Market dives 3pc as China slams reforms
THE Hang Seng Index dived 3.1 per cent, or 331.21 points, to close at 10,432.02 yesterday as Governor Chris Patten's reform proposals brought a swift and strong rebuke from China.
In London trading last night, the Robert Fleming Index, which tracks Hong Kong stock prices there, was down a further 238 points to 10,194.
Brokers have recently regarded 10,200 as a support level for the market, and suggested that if this were broken the index might well slip below the 10,000 mark.
Market makers had expected a response from China over the passing of the electoral reforms, but were surprised by the speed and severity of the response.
Just hours after the reform bill was passed by Legco, Xinhua (the New China News Agency) said the Governor had ''slammed the door shut on further negotiations,'' ending hopes of an agreement between the two sides.
Salomon Brothers vice-president David Williamson said: ''By responding quickly and strongly China has made overseas investors nervous in the short term.'' Peregrine sales director Chris Malpass said the political developments were not a surprise, but the two sides seemed diametrically opposed.
''This may impact on the economic development of Hong Kong if agreements are not reached,'' he said.
Many brokers cautioned that the market had been weak lately, and that the drop of 331 points was not as serious as it looked.
Continued US selling and volatility in the futures market were cited as reasons for the market's fall.
Brokers predicted further volatility for today as February futures contracts were settled and investors rolled over their positions.
''We could see more selling pressure as people roll over into March contracts,'' one broker said.
Volume yesterday was $4.39 billion, continuing the recent trend of low-volume and high-volatility trading.
Barclays de Zoete Wedd assistant director Nial Gooding said: ''Volume has gone through a hole in the wall because investors don't know what to focus on.'' Share volume was 861.29 million from 32,364 transactions.
Trading yesterday opened weaker on the back of overnight London movements, and eased to the 10,600 level before climbing back up to 10,707.75 by 11.30 am.
Then, strong selling pressure took the top off the market and the index winded its way back down to 10,570, before climbing slightly higher to end the morning at 10,580.08.
In the afternoon, the market took a nose-dive after the Governor announced more of his reform package, which was stripped of earlier concessions made to China.
Analysts said there was some local retail panic in the face of the political storm, while cashed-up American investors waited for the short-term picture to clear.
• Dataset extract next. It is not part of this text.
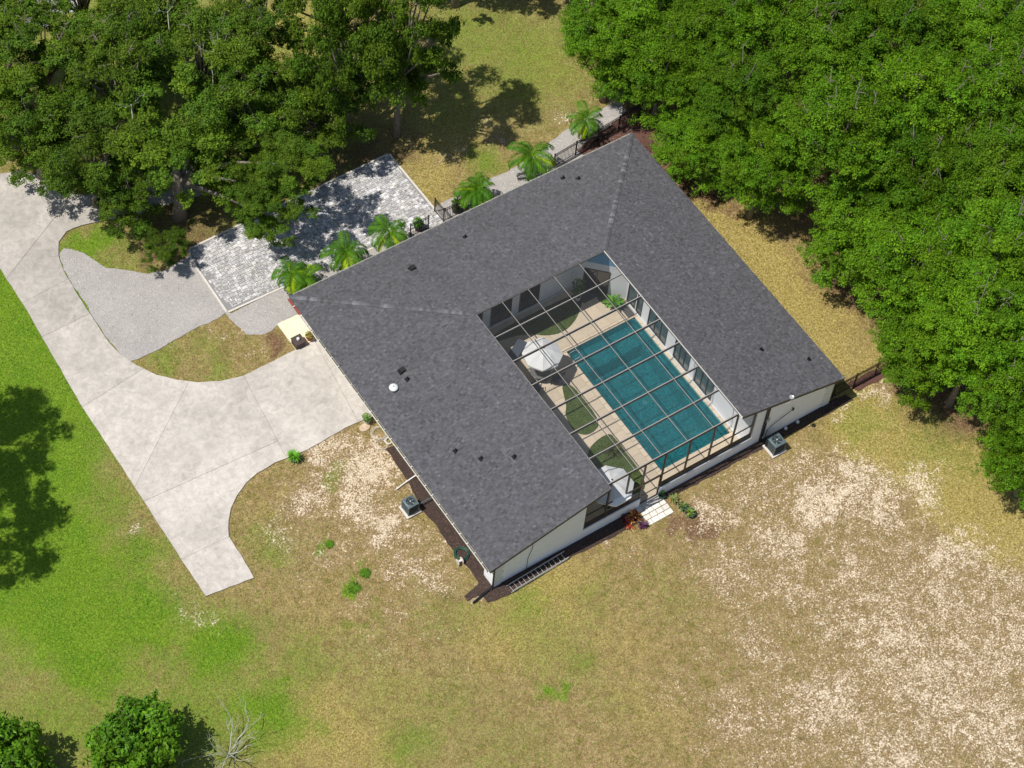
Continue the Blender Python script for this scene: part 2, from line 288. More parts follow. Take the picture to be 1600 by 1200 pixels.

The index lost 150 points in the afternoon session before firming slightly at the close.
February futures contracts settled below the index's close at 10,350, down 390 points, while March contracts settled at 10,360 points, down 355 points. Trading was brisk with 24,927 contracts traded.
Most blue chips lost ground yesterday as the market went through what one analyst described as an orderly withdrawal.
HSBC closed down $2 at $115, on $419.27 million turnover.
Sun Hung Kai, one of the best performers on Wednesday, lost 4.92 per cent yesterday to close $3 down at $58, on $205.41 million turnover.
Cheung Kong lost $1.75 to close at $43.50, on $204.58 million turnover, while Hutchison Whampoa lost $2 to close at $34, on $164.15 million turnover.
The one blue chip to buck the trend was TVB, as one of the top 10 performing stocks on the day.
TVB gained 2.56 per cent to close 70 cents higher at $28, on $15.24 million turnover.